To be honest, the Deepin (DDE) and Kylin (UKUI) desktops are strikingly similar. Neither project's website has any mention of the other, but they share much the same look and feel: something like Windows 7 updated with some stylistic tweaks from Windows 11, such as "multitasking view" and icons centered on the taskbar. We suspect an undisclosed relationship between them.

Neither desktop feels as mature as that of Windows itself, and the Start menu, while flexible, isn't as customizable (although saying that, Windows 11 itself feels very limited in this department compared to 10, just as Windows 10 was a pale shadow of Windows 7's tasteful bling). However, UbuntuDDE is quite lightweight.

Taking it for a spin

We tried UbuntuDDE in VirtualBox and on bare metal, and it worked fine in both. To give numbers comparable to our recent roundup of the official Ubuntu remixes, as well as the unofficial ones (see bootnote), we used identical settings: 4000MB of RAM, two CPU cores, and 3D acceleration enabled. Last time we mentioned that Ubuntu Cinnamon was the only remix to demand more than 16GB of disk. Well, UbuntuDDE requires even more, and won't even try to install with less than 20GB.

Saying that, though, the result was relatively lightweight. It took up just 8.5GB of disk, less than anything except Lubuntu (we have a breakdown of remixes' resource usage here if you fancy), and at idle, RAM usage was just 584MB, which equals KDE Plasma, the lightest of the mainstream Ubuntu desktops. The only Ubuntu 22.04 flavors to use less memory are Lubuntu and Xubuntu.

We noticed two other interesting touches. Although Snap support is present, there are no Snap packages at all installed by default. The Firefox browser is a native Debian-packaged version. Secondly, UbuntuDDE enables zram memory compression by default, even if you tell it to use a swapfile.

As with other Chinese-influenced distros, UbuntuDDE is very colorful, with sound effects at login and logout, animated mouse pointers, and an assortment of attractive wallpapers. It doesn't have Kylin or Deepin's fancy bootup and shutdown screens, but it beats out Ubuntu Budgie for the shiniest desktop.

There's no Wayland option on the login screen, but strangely, the login screen does offer a choice of desktops: the default X11, complete with funky X.org logo, and – oddly – one called "plasma". If you pick this, you get the KDE loading screen, then a blank black desktop. About the only thing that works is Alt-F2 to run an app, which opens the KDE form, and shutting down, which opens the KDE shutdown screen. Based on this, we suspect that UbuntuDDE is based on Kubuntu, rather than mainline Ubuntu.

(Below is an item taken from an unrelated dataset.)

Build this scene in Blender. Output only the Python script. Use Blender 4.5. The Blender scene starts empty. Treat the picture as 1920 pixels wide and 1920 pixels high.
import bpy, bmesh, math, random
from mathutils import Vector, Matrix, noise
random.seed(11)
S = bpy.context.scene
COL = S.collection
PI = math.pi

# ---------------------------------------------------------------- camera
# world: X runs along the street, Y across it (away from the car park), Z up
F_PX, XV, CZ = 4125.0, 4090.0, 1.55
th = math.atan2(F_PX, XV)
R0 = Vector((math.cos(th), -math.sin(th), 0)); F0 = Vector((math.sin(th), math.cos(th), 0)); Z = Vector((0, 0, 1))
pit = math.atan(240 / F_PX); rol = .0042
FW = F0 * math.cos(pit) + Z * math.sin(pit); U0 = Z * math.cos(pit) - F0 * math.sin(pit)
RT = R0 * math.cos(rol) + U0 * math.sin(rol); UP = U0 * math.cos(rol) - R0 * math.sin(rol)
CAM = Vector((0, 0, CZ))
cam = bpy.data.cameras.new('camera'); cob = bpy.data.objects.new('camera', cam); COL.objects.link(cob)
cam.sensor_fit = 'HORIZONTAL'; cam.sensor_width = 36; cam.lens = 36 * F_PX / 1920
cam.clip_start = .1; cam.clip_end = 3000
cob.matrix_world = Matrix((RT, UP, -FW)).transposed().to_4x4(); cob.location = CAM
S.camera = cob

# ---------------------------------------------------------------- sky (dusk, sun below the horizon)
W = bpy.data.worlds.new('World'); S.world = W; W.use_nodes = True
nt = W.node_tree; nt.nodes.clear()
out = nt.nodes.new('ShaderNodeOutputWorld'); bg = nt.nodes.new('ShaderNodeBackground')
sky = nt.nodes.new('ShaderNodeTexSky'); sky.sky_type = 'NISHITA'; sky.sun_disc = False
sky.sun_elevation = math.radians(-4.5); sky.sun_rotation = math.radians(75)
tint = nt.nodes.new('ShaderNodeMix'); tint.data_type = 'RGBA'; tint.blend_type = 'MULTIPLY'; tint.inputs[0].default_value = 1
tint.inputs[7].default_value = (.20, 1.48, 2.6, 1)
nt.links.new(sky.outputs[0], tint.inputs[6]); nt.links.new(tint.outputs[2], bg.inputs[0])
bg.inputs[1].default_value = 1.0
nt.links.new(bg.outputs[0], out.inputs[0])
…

There were a few other rough edges, but they're fairly small. As befits a remix released after 22.04.1, there were very few outstanding updates – but once we installed them, the app store asked for a password and then failed to open. It would still open from a root terminal, though. Every time we rebooted, there was a message about forcing the unattended upgrades service to stop. Overall, though, the distro works fine and it's perfectly usable.

There are a few glitches here and there, such as this error on shutdown, but none are deal-breakers

There are a few glitches here and there, such as this error on shutdown, but none are deal-breakers

There are lots of Linux desktops to choose from and, as we've said before, too many of them look like Windows. Saying that, UKUI and DDE are two of the very best Windows-style desktops out there. For us, we prefer either KDE, Cinnamon, MATE, or LXQt. Only Xfce has the edge, but it's much plainer.

UbuntuDDE is a clean, attractive, modern desktop distro, and a relatively lightweight one, too. (In places, maybe a bit too modern: we don't like the combined titlebar/toolbar window headers, or the ubiquitous hamburger menus, but those are spreading everywhere in recent years.) Yes, it has a few glitches. However, we suspect that its developer, Arun Kumar Pariyar or "openarun", may be a one-man team. If so, he's done a good job. If you're nostalgic for the brighter, more colorful era of Windows 7, UbuntuDDE is worth a look. ®

Bootnote

When we last looked at Ubuntu Cinnamon and Ubuntu Unity, both were unofficial remixes. Since then, though, the Ubuntu Unity team applied to become an official edition, and this was voted through – so from Ubuntu 22.10, the Unity remix will be official once again.